ENVIRONMENT Minister Zhou Shengxian said yesterday that emissions of four major pollutants dropped last year and should fall by a similar level this year, but admitted the country faced a tough task in trying to end chronic air pollution.

Emissions of sulphur dioxide, nitrogen oxides, chemical oxygen and ammonia nitrogen all recorded year-on-year falls of 2 percent in 2012 and were expected to drop by the same degree this year, or even faster, Zhou said.

"To cope with an air quality crisis, contingency measures will be adopted, such as suspending or limiting the production of certain vehicles and limiting emissions and car usage," he told a national meeting in Beijing.

"The ministry will also ban the operation of vehicles registered before 2005 under exhaust emissions requirements ... and efforts will be made to improve the quality of gasoline and diesel."

But Zhou said China "faces a long battle" in controlling what is known as PM2.5 intensity, which measures particulate matter in the air with a diameter of 2.5 micrometers or less.

Pollution levels in Beijing and many other Chinese cities regularly exceed 500 on that index. A level above 300 is considered hazardous, while the World Health Organization recommends a daily level of no more than 20.

The ministry had set timetables for cities plagued by air pollution, Zhou said.

Cities where average air pollution levels are 15 percent higher than the national standard or less should work to bring the levels to standard by 2015.

Cities with air pollution 30 percent above the national standard or higher should try to meet those standards by 2030.

Smoke from factories and heating plants, winds blowing in from the Gobi Desert and fumes from millions of vehicles can combine to blanket northern Chinese cities in a pungent shroud for days on end.

The government has promised repeatedly to resolve the problem, and in recent days has unveiled new measures, including taking 180,000 old vehicles off the road in Beijing this year and controlling the "excessive" growth of new car sales in the city.

Zhou vowed to press for including PM2.5 in the country's major pollutant monitoring and measuring system.

This year the country will start monitoring six major pollutant indexes, including PM2.5, in 113 cities on the state environmental protection list, he said.

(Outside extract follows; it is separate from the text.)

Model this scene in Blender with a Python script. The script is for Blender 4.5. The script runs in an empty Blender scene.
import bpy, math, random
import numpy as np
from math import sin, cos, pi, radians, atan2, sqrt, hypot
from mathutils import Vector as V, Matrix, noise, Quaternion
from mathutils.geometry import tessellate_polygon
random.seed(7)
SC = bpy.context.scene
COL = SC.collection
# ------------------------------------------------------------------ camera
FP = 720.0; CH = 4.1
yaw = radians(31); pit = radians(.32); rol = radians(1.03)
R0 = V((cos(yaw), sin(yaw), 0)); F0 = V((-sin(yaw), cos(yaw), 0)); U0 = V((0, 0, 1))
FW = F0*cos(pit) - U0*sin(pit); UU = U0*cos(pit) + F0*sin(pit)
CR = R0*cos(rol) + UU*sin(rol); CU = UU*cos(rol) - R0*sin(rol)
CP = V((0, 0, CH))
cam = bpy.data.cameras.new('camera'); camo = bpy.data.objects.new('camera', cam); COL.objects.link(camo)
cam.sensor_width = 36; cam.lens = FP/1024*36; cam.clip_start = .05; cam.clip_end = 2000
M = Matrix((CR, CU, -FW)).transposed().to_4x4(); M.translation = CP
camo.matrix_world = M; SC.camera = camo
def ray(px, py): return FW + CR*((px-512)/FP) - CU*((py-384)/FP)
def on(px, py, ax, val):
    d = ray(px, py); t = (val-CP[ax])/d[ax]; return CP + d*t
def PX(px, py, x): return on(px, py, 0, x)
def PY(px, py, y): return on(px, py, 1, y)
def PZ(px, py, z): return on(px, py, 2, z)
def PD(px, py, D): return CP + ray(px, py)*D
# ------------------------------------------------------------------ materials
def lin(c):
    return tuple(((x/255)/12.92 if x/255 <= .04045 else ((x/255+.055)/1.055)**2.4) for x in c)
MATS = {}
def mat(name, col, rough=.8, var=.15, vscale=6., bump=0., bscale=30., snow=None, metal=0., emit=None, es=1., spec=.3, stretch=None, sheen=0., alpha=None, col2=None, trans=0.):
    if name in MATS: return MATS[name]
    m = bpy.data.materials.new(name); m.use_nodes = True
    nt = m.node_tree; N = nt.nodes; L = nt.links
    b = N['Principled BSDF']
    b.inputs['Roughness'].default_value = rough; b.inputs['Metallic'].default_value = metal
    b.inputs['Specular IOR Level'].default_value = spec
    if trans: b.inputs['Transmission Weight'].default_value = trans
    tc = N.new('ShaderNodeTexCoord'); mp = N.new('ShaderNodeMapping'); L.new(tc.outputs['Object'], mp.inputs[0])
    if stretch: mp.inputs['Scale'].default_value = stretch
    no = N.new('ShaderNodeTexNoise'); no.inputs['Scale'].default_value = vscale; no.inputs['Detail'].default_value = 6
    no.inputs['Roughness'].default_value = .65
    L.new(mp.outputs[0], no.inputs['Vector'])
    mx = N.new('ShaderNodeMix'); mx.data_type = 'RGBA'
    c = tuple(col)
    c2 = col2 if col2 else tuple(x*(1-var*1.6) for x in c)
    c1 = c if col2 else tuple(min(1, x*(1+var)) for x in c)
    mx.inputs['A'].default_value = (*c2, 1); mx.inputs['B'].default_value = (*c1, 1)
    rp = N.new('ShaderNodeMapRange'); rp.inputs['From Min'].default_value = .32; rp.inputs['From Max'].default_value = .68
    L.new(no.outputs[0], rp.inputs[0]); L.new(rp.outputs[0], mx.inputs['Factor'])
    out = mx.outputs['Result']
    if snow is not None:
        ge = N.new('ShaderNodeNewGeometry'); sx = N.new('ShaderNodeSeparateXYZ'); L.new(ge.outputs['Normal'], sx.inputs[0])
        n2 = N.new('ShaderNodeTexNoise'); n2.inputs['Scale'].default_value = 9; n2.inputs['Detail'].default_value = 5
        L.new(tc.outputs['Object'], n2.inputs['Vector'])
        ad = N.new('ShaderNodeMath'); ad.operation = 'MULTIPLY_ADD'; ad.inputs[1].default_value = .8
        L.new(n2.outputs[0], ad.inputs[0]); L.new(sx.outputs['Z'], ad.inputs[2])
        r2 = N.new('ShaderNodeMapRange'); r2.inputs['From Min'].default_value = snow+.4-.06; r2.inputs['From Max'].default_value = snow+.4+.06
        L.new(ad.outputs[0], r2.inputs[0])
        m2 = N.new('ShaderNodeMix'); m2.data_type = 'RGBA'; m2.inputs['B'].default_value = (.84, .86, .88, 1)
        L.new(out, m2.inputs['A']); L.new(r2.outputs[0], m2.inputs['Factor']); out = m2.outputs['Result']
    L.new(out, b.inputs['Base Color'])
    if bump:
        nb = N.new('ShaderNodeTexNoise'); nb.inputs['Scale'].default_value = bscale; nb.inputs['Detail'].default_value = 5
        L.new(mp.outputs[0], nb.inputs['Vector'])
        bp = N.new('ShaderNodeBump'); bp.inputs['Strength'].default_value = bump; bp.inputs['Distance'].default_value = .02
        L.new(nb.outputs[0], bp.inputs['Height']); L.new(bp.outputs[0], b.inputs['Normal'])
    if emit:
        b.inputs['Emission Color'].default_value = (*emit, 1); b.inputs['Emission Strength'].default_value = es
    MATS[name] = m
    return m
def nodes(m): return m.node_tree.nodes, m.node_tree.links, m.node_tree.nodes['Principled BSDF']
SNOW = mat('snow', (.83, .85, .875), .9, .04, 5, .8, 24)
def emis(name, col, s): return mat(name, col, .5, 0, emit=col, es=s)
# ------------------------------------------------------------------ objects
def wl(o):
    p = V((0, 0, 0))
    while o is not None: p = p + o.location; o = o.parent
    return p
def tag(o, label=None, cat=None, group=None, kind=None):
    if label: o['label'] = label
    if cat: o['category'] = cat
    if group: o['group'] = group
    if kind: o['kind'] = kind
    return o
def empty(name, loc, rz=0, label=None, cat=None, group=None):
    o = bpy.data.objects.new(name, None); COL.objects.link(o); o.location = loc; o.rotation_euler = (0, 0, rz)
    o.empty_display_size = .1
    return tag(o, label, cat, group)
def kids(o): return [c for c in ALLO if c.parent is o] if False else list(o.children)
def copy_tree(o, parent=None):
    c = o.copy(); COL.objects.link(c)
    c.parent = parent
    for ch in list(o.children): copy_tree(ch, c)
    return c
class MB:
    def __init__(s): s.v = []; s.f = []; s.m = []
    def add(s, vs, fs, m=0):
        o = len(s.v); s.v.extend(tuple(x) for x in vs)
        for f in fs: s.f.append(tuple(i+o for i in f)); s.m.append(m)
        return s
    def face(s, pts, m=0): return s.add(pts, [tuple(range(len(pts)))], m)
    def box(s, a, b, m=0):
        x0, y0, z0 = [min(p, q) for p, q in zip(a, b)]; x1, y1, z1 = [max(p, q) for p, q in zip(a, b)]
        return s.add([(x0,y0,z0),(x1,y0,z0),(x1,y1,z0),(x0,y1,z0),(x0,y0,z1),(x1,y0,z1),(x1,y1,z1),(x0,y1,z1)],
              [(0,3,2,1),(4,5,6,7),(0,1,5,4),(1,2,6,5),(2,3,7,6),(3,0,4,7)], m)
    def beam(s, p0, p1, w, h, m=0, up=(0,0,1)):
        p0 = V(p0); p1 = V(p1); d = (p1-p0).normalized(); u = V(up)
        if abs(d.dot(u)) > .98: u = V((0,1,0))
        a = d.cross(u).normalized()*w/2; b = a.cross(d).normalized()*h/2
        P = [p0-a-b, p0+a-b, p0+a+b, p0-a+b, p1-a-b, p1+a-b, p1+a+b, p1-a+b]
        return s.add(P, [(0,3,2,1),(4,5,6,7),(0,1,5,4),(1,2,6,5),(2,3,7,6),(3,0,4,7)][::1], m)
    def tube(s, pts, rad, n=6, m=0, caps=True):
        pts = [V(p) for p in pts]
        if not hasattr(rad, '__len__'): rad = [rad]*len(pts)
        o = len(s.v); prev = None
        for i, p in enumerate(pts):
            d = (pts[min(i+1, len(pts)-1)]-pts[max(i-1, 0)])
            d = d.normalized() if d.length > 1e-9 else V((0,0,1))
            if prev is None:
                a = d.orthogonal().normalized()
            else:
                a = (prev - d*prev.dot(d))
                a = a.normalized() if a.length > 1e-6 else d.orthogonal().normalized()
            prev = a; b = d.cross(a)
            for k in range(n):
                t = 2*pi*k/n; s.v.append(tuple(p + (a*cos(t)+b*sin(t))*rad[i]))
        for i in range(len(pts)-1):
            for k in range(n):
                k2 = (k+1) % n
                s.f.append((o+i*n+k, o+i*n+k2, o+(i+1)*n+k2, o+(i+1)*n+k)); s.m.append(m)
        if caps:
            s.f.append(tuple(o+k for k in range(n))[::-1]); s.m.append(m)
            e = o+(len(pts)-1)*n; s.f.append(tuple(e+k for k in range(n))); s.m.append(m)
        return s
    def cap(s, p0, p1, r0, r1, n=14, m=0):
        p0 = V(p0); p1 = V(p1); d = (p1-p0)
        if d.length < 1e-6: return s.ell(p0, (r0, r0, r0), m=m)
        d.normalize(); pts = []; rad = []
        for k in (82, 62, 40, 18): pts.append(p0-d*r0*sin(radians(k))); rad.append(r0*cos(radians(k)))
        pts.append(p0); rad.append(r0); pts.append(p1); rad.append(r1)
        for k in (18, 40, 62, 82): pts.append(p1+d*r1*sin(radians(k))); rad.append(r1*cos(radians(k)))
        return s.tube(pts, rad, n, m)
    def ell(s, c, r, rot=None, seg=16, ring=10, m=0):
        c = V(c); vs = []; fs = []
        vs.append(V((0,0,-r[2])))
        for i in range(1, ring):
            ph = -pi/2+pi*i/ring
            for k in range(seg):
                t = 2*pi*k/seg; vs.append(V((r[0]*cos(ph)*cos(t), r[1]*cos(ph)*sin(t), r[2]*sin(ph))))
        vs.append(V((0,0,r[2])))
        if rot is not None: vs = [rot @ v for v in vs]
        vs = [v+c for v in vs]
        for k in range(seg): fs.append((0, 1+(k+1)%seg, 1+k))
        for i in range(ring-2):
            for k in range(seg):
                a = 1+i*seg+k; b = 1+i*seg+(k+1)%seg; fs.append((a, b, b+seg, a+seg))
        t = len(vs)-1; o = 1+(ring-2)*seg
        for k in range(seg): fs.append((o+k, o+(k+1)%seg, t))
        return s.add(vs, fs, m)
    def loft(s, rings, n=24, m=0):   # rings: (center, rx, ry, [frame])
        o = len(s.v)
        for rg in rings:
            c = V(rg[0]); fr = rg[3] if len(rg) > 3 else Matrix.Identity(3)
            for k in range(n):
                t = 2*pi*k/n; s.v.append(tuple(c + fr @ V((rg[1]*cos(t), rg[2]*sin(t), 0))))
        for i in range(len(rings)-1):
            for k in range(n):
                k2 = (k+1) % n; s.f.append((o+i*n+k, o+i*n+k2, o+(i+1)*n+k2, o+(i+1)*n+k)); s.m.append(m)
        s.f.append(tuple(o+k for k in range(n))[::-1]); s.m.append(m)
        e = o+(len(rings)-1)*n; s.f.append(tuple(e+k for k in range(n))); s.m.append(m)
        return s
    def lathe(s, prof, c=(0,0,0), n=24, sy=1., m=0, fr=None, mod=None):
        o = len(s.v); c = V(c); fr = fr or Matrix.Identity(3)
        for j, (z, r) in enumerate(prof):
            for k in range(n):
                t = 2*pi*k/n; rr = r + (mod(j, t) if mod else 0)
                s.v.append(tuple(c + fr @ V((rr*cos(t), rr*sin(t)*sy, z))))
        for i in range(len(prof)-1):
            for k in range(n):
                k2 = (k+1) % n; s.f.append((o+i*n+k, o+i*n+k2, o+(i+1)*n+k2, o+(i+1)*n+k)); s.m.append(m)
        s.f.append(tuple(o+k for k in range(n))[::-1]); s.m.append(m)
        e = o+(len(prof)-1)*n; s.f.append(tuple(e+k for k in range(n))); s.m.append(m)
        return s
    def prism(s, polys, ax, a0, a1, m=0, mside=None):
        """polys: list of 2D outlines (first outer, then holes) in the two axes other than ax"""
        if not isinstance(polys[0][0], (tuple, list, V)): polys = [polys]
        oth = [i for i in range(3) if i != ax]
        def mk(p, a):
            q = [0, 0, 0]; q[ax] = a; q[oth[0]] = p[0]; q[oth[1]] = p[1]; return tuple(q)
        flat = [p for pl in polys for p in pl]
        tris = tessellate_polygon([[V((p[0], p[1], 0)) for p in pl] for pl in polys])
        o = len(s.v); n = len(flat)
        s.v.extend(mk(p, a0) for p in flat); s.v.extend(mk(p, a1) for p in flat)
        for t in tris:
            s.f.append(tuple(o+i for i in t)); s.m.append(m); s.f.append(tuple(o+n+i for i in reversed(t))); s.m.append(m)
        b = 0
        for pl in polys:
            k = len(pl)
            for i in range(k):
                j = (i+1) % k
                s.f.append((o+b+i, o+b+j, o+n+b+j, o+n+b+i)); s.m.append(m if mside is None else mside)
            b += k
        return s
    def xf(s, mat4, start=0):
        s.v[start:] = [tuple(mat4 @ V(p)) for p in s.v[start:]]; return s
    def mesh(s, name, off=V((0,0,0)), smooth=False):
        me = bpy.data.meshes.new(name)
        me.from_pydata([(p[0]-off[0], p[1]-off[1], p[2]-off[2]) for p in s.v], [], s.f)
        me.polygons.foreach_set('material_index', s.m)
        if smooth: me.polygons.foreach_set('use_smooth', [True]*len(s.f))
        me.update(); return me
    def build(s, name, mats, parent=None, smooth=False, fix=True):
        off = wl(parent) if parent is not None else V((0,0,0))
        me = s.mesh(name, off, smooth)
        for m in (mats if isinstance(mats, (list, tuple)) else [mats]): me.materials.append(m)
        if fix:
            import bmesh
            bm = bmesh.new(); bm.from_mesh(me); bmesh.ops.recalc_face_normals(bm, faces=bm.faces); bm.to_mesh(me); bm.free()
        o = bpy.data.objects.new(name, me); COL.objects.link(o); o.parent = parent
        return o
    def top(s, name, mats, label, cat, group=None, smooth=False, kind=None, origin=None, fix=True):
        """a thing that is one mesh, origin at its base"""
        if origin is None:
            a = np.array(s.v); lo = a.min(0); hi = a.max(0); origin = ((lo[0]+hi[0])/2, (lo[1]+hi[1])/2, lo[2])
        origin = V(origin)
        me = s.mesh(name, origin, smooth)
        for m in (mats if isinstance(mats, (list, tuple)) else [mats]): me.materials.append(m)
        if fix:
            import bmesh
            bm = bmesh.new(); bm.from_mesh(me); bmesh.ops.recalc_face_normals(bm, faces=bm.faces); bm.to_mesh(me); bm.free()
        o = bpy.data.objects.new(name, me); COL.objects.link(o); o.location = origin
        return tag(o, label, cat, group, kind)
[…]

Currently, the monitoring of four major pollutants as well as PM2.5 and ozone (O3) are conducted in four municipalities, 27 provincial capitals, and three key regions - east China's Yangtze River Delta, south China's Pearl River Delta, and Beijing-Tianjin-Hebei area in the north.

By 2015, the ministry aims to reduce PM2.5 intensity in the three key regions by 6 percent a year, he said.